しかし、部活動が教育的意義を持ちすぎ、活動が過剰だったことと、担い手を教員に依存しすぎていることが大きな問題です。生徒の成長にいいものであれば、本来はそれに応じたリソースを投下すべきですが、教員の善意に頼っています。さらに問題が複雑なのは、教員の中に部活動に喜びを感じる人がいることです。

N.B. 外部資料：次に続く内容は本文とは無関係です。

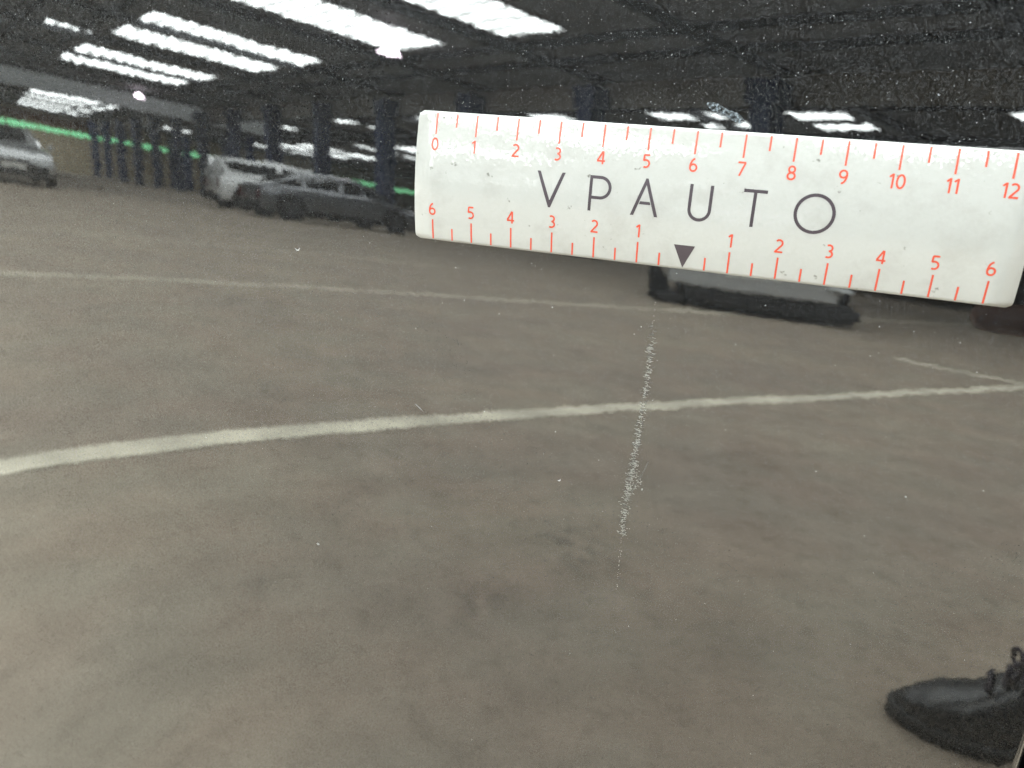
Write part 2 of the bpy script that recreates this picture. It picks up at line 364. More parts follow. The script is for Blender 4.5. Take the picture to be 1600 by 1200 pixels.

――部活動に対しては教員、生徒、保護者の間でも意見が分かれます。

数年前に教員を対象とした調査で教員になった理由を尋ねたところ、4分の1くらいが「部活動の指導がしたいから」を選択していました。自身が部活動の体験を持っていると、部活動にやりがいを見いだして一生懸命になりやすいです。その一方で、6~7割の教員は、指導が負担であると答えています。

――部活動はどうすべきでしょうか。

生徒と教員の双方にとって、活動量が適切かを考える必要があります。教員の負担については、部活動にやりがいを感じる教員が多いのは事実なので、教員がどこまで関わるべきかを考え、手が足りないのなら外部の人の手を借りるのもいいと思います。部活動に多くの人が関わり、相互にチェックしながら、生徒にとっての部活動の意義を複数の目で見て、考えていくべきです。

――部活動と学習時間、成績との関係はどうですか。

私たちの調査から総じていえるのは、学習時間が成績に与える効果は、それほど大きくないということです。もちろん、学習時間は一定量は必要ですが、学習の仕方の方が成績を左右します。目標を定めて、現在の自分の位置を確認して、目標との距離をどう埋めていくかを考えることは、部活動にも大人の仕事にも共通する大事なことです。時間数だけでなく、どうやって勉強するかという方略が重要です。

――総括すると、部活動の方向性をどう考えますか。

部活動は生徒たちにとって特別なポジションにあります。部活動のいいところを残しながら、課題を解決していくことが大事です。生徒にとっても先生にとっても、強制的にやらされる部分は減らしたほうがいいでしょう。そのうえで目標に向けて努力し乗り越えていく、勝つことが目的でなくていいので、自分の能力を客観的に見て、仲間と連携して、課題を乗り越えていく場にするのがいいと思います。